①被告担当者による説明では、約定時の担保額が購入金額により増大することは想起できるが、単に金利為替の相場変動により追加担保が発生するという記載しかなく、本件第2取引に係る追加担保が必要となる場合やその金額などを具体的に想起させるような説明となっていない
②原告に交付された説明資料中の主なリスク項目を説明する部分において、追加担保が触れられていなかった
⇒
このような説明では、ある程度の金融商品に関する知識を有すると認められる原告であっても、追加担保に伴う具体的なリスクを理解することはできなかった。
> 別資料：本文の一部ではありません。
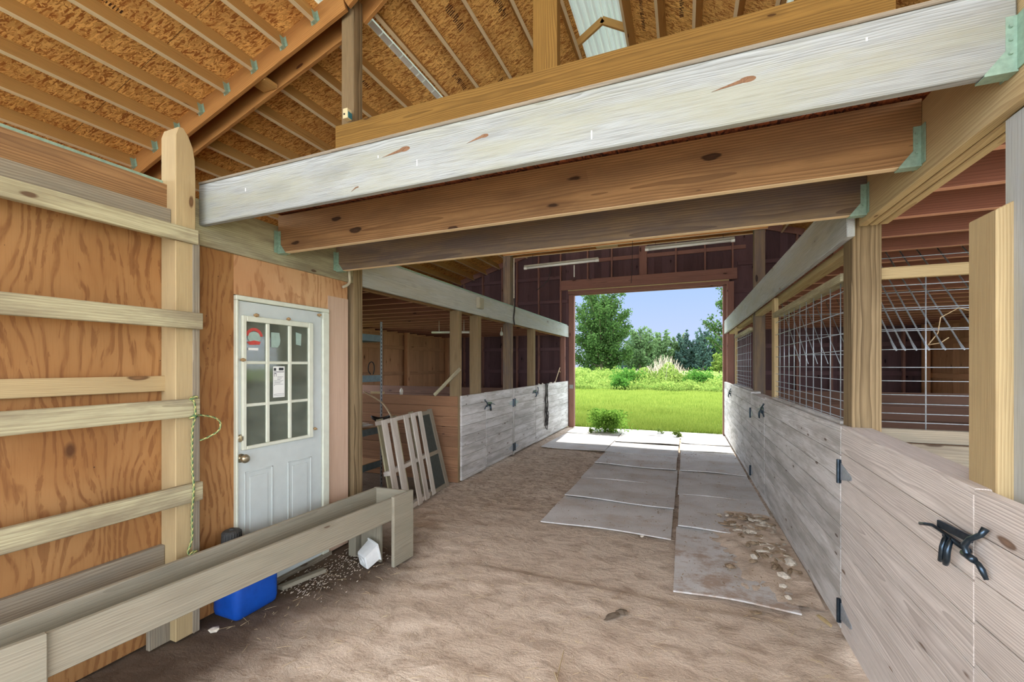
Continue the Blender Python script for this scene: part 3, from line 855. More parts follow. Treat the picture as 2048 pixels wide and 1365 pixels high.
# glazed insert with raised moulding and nine panes
lt = MB(); X = -2.81
Y0, Y1, Z0, Z1 = 1.997, 2.595, 1.02, 1.946
lt.box(X, X + .022, Y0, Y0 + .03, Z0, Z1, 'z'); lt.box(X, X + .022, Y1 - .045, Y1, Z0, Z1, 'z')
lt.box(X, X + .0225, Y0 + .031, Y1 - .046, Z1 - .04, Z1, 'y'); lt.box(X, X + .0225, Y0 + .031, Y1 - .046, Z0, Z0 + .025, 'y')
for yy in (2.178, 2.365): lt.box(X + .002, X + .018, yy, yy + .028, Z0 + .026, Z1 - .041, 'z')
for zz in (1.326, 1.622): lt.box(X + .002, X + .016, Y0 + .031, Y1 - .046, zz - .011, zz + .011, 'y')
lt.build('window_grille', 'trimpaint', d, .004)
for i, (ya, yb_) in enumerate(((2.027, 2.178), (2.206, 2.365), (2.393, 2.55))):
    for j, (za, zb) in enumerate(((1.045, 1.315), (1.337, 1.611), (1.633, 1.906))):
        MB().box(X + .004, X + .007, ya, yb_, za, zb, 'z').build('pane', 'glass', d)
# dark sheet behind the panes, painted in as the shade of the unlit room
MB().box(X + .0005, X + .0015, Y0 + .01, Y1 - .01, Z0 + .01, Z1 - .01, 'z').build('dark_room_sheet', 'darkpanel', d)
for ya, yb_ in ((2.022, 2.241), (2.368, 2.59)):
    b = MB()
    for (y0, y1, z0, z1, a) in ((ya, yb_, .855, .865, 'y'), (ya, yb_, .165, .175, 'y'), (ya, ya + .01, .165, .865, 'z'), (yb_ - .01, yb_, .165, .865, 'z')):
        b.box(X, X + .006, y0, y1, z0, z1, a)
    b.box(X, X + .004, ya + .04, yb_ - .04, .205, .825, 'z')
    b.build('raised_panel', 'doorpaint', d, .004)
kb = MB(); kb.lathe((X, 1.995, .968), [(0, .03), (.006, .03), (.01, .012), (.03, .012), (.036, .024), (.05, .03), (.062, .026), (.068, .01)], 20, (1, 0, 0))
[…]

解除清算金等の点について、被告の担当者による説明は、原告が解除清算金等を支払う可能性があることを想起させるものではあったが、解除清算金等の金額などを具体的に想起させるものではなかった
⇒
このような説明では、ある程度の金融商品に関する知識を有すると認められる原告であっても、解除清算金等に伴う具体的リスクや、1億円超える解除清算金等が必要になることを理解することはできなかった。
⇒
追加担保及び解除清算金等に係る説明義務違反を理由とする不法行為に基づく損害賠償請求を認容。